Comets


I. Composition: nucleus is dominatedby H2O, methane and ammonia are probably also present with silicates. Tails: type I is composed primarily of ions and appears to be structured by fine lines or streamers; type II are broad and diffuse and are composed of dust grains that scatter light.  Many commets have both type I and type II tails.

II. Orbits: long-period (periods 100 years and greater) with nearly parabolic orbits; short-period comets with distinctly less eccentric orbits than long period orbits.  Comets are concentrated in within a 50,000 AU radius Oort cloud with orbits having near random distribution with respect to the ecliptic plain of the solar system.  At least 500,000 comets may be present in the Oort cloud, most of which are unobservable and never pass through the inner solar system

III. Heating and evaporation: rotation of comets affects heating and evaporation.
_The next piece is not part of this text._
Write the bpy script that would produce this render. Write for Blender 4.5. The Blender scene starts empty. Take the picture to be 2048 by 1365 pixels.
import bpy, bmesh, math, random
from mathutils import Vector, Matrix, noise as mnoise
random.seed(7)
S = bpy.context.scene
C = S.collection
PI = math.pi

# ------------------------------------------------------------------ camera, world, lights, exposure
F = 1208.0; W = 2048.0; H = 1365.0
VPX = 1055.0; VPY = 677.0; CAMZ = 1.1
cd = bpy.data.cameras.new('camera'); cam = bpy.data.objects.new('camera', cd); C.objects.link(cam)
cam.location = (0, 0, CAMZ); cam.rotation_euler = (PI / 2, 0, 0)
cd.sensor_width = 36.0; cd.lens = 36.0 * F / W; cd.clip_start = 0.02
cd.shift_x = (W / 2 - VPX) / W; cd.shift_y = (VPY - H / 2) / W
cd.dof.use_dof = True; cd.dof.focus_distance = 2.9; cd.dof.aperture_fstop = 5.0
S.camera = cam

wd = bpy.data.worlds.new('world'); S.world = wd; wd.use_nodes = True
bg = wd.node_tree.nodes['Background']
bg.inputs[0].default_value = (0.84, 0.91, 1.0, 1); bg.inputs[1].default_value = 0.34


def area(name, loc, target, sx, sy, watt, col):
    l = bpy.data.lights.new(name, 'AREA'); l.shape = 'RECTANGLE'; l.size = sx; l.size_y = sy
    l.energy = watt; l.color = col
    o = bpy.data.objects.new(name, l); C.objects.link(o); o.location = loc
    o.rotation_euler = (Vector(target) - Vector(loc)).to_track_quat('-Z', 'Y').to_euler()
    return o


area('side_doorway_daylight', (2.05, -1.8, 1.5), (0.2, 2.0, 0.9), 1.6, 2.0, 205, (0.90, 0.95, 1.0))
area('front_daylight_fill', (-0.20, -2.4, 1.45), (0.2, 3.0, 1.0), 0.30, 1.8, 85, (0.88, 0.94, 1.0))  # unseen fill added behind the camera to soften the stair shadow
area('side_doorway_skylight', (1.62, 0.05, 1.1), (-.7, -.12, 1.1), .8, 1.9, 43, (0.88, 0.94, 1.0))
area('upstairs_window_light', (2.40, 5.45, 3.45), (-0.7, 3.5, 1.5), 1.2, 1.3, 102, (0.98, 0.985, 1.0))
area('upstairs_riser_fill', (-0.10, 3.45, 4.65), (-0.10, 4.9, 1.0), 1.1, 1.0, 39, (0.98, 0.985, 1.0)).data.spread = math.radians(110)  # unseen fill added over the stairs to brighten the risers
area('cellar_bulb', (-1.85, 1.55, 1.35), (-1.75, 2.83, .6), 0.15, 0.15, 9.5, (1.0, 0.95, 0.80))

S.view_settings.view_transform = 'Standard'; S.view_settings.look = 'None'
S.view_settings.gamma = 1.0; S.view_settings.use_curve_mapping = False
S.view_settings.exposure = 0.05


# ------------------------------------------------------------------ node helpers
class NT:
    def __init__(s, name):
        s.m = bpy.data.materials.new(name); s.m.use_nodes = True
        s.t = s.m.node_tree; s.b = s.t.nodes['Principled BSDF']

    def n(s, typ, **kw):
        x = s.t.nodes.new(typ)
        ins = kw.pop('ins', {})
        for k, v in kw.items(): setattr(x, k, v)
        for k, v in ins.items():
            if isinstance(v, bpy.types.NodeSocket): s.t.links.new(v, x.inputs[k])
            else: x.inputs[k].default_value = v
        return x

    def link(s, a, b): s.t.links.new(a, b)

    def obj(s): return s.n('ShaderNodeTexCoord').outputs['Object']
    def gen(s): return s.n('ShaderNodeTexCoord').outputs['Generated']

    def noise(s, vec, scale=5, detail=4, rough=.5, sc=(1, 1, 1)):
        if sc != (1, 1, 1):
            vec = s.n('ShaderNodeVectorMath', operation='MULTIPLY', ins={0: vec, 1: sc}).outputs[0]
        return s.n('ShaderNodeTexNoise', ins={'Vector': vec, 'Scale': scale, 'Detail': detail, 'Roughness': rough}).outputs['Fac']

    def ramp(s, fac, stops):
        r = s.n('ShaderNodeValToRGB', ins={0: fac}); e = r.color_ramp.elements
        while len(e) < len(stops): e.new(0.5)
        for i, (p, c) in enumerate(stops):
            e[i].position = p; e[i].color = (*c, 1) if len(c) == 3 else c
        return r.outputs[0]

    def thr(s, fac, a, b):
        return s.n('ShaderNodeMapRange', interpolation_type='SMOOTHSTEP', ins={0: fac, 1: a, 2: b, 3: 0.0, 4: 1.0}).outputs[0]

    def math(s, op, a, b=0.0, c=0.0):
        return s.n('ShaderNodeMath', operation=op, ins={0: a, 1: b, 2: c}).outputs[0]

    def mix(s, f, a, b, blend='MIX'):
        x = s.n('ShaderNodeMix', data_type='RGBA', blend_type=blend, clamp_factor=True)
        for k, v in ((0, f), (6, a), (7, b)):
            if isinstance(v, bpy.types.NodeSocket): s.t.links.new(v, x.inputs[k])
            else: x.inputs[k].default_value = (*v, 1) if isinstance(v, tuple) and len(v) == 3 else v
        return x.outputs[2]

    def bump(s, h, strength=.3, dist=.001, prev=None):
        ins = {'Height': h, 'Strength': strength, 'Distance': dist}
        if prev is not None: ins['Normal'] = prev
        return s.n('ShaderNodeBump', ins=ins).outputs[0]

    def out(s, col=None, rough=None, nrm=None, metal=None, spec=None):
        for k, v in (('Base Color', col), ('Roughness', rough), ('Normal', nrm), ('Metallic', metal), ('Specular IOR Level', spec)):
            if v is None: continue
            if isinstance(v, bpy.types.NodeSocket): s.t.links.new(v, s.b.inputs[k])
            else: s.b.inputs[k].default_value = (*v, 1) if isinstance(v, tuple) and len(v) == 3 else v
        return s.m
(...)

Long period comets are relatively "younger" in the sense of experiencing less heating and evaporation by close encounters to the sun.

IV. Origin: most accepted theory is that comets were icy planetesimals originally formed in the outer solar system and ejected into an Oort cloud by encounters with the giant outer planets.  Other, less favored, theories include condensation at great range near the dense portion of the Oort cloud or by ejection of volcanic gases from the planets within the solar system.

For images and more information see the JPL webpage on comets and asteroids, including missions
 

 Meteors and Asteroids


I. Composition and classification: stony, iron, and stony-iron meteorites. Stony are the most common, include ones having little evidence of differntiation. These stony meteorites may include glassy silicate inclusions called chonrules; hence, stony meteorites are further classifed as either chondrites or achondrites.  80% of all meteorites reaching Earth are chondrites.  Carbonaceous chondrites contain carbon and volatile elements and compounds.  Chondrules may be formed by fast cooling.  Iron meterorites have large iron crystals (Widmanstatten lines), indicating slow cooling in a large body. Radiometric dating gives ages on the order of the age of the solar system.  Exposure ages of stony meteorites are much younger, indicating an origin due to collision in the asteroid belt.  Some meteors and reaching earth may be devolatilized comet cores.

II. Orbits : point to origin in the asteroid belt. A puzzle is why so many meteroites reaching earth are chondrites, more indicative of a product of primary condensation and accretion as a small body rather than fragmentation of a large planet-sized object at the orbital distance of the asteroid belt.  A mars size object may have disturbed the asteroid belt, scattering asteroids.  Currently there is a mass deficiency in the asteroid belt.

III. Impacts:   Tektites may be bits of silicates blasted out of Earth by meteor impact.  Crater densities are useful for dating the surface age of planets.